Quote from the first line below through the line that contains "S.camera = cam", both included, and leave the pictures out.

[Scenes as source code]
------------------------------------
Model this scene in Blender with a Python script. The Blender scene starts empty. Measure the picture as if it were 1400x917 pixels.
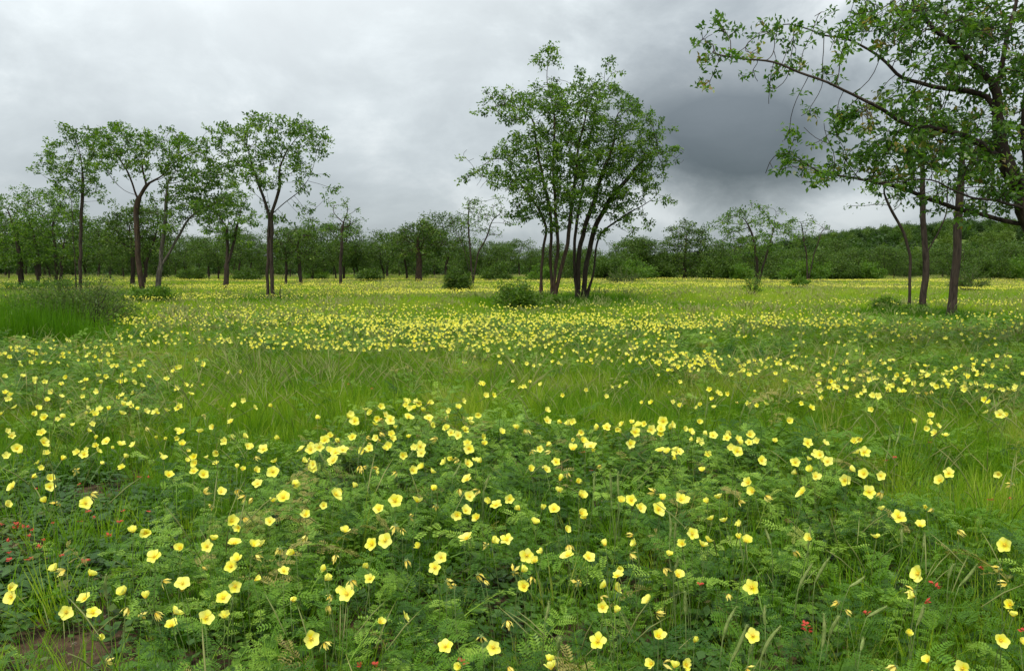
import bpy, math, random
import numpy as np
from mathutils import Matrix, Vector, Euler, Quaternion

random.seed(7)
rng = np.random.default_rng(11)
S = bpy.context.scene
COL = S.collection
R = math.radians

# ------------------------------------------------------------------ camera
FPX = 1089.0                      # focal length in pixels of the 1400 px wide photograph
CAM_H = 1.5
PITCH = math.atan((458.5 - 366) / FPX)
cd = bpy.data.cameras.new('camera'); cam = bpy.data.objects.new('camera', cd); COL.objects.link(cam)
cd.sensor_width = 36.0; cd.lens = FPX * 36 / 1400; cd.clip_end = 6000; cd.clip_start = 0.05
cam.location = (0, 0, CAM_H); cam.rotation_euler = (R(90) - PITCH, 0, 0)
S.camera = cam

# ------------------------------------------------------------------ sky, sun, exposure
SUN_EL, SUN_AZ = 58.0, 205.0      # overcast: a broad soft sun behind the camera's left shoulder
S.view_settings.view_transform = 'Standard'; S.view_settings.look = 'None'
S.view_settings.gamma = 1; S.view_settings.exposure = 1.0
w = bpy.data.worlds.new('World'); S.world = w; w.use_nodes = True
nt = w.node_tree; nt.nodes.clear()
def N(t, tree=None, **k):
    n = (tree or nt).nodes.new(t)
    for a, b in k.items(): setattr(n, a, b)
    return n
def mth(op, a, b=None, c=None, tree=None, clamp=False):
    tree = tree or nt
    n = tree.nodes.new('ShaderNodeMath'); n.operation = op; n.use_clamp = clamp
    for i, v in enumerate((a, b, c)):
        if v is None: continue
        if isinstance(v, (int, float)): n.inputs[i].default_value = v
        else: tree.links.new(v, n.inputs[i])
    return n.outputs[0]
def vmath(op, a, b=None, tree=None):
    tree = tree or nt
    n = tree.nodes.new('ShaderNodeVectorMath'); n.operation = op
    for i, v in enumerate((a, b)):
        if v is None: continue
        if isinstance(v, (tuple, list)): n.inputs[i].default_value = v
        else: tree.links.new(v, n.inputs[i])
    return n
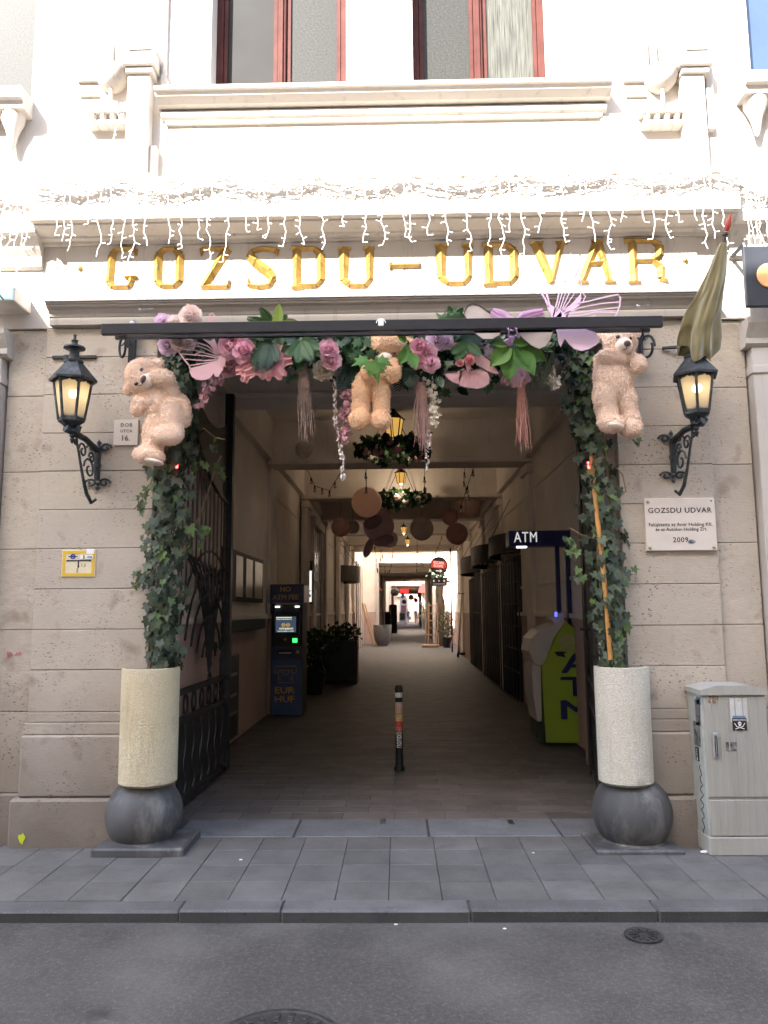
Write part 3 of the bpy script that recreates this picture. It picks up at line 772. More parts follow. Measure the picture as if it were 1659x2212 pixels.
def ivy(label, path, width, n_parts, n_stuff, stems, base, cane=None):
    t = thing('ivy_plant', label, 'ivy', base, 'ivy columns climbing both sides of the gate')
    pts = [Vector(p) for p in path]
    def at(k):
        f = k * (len(pts) - 1); i = min(int(f), len(pts) - 2); a = f - i
        return pts[i].lerp(pts[i + 1], a), width[i] * (1 - a) + width[i + 1] * a
    b = MB(); b.mi = 0
    for k in range(n_stuff):
        c, wd = at(R.random()); q = R.choice((0, 0, 1))
        p = c + Vector((R.gauss(0, .42) * wd, .07 + R.uniform(-.05, .10), 0))
        M4 = leaf_matrix(p, R.uniform(.048, .08), (R.uniform(-.6, .6), -1, R.uniform(-.1, .7)), -1, R.uniform(-.6, .6))
        b.mi = q; b.add([M4 @ v.co for v in IVY[q].vertices], [list(f.vertices) for f in IVY[q].polygons])
    part(b, 'inner_leaves', LEAF, t, kind='stuff', smooth='all')
    for k in range(n_parts):
        c, wd = at((k + R.random()) / n_parts)
        off = max(-1.3, min(1.3, R.gauss(0, .52))) * wd
        p = c + Vector((off, -.10 * max(0, 1 - (off / (wd * 1.2)) ** 2) + R.uniform(-.04, .05), 0))
        nrm = (off / wd * .55 + R.uniform(-.45, .45), -1, R.uniform(.0, .8))
        me = IVY[R.choices((0, 1, 2), (4, 5, .9))[0]]
        put(me, 'leaf', t, leaf_matrix(p, R.uniform(.044, .088), nrm, -1, R.uniform(-.5, .5)))
    STEM = STEMM
    for s_ in stems:
        b = MB(); q = [Vector(p) for p in s_[0]]; b.tube(q, s_[1], 5); part(b, 'stem', STEM, t, True)
    if cane:
        b = MB(); b.tube(cane, .017, 8); part(b, 'bamboo_cane', CANE, t, True)
    return t
STEMM = Mt('ivy_stem', (.20, .14, .085), .8, 0, .3, 20)
CANE = Mt('bamboo', (.48, .23, .06), .45, 0, .25, 9, stretch=(1, 1, .4))
LP = [A(352, 1440, -.02), A(345, 1330, -.06), A(348, 1200, -.08), A(362, 1080, -.08), A(378, 960, -.06), A(392, 860, -.02), A(385, 770, 0), A(400, 735, 0)]
wig = lambda p, d: [Vector(p[i]) + Vector((R.uniform(-d, d), R.uniform(-d, d), 0)) for i in range(len(p))]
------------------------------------
> OUTPUT BELOW
Model this scene in Blender with a Python script. The Blender scene starts empty. Measure the picture as if it were 1400x917 pixels.
import bpy, math, random
import numpy as np
from mathutils import Matrix, Vector, Euler, Quaternion

random.seed(7)
rng = np.random.default_rng(11)
S = bpy.context.scene
COL = S.collection
R = math.radians

# ------------------------------------------------------------------ camera
FPX = 1089.0                      # focal length in pixels of the 1400 px wide photograph
CAM_H = 1.5
PITCH = math.atan((458.5 - 366) / FPX)
cd = bpy.data.cameras.new('camera'); cam = bpy.data.objects.new('camera', cd); COL.objects.link(cam)
cd.sensor_width = 36.0; cd.lens = FPX * 36 / 1400; cd.clip_end = 6000; cd.clip_start = 0.05
cam.location = (0, 0, CAM_H); cam.rotation_euler = (R(90) - PITCH, 0, 0)
S.camera = cam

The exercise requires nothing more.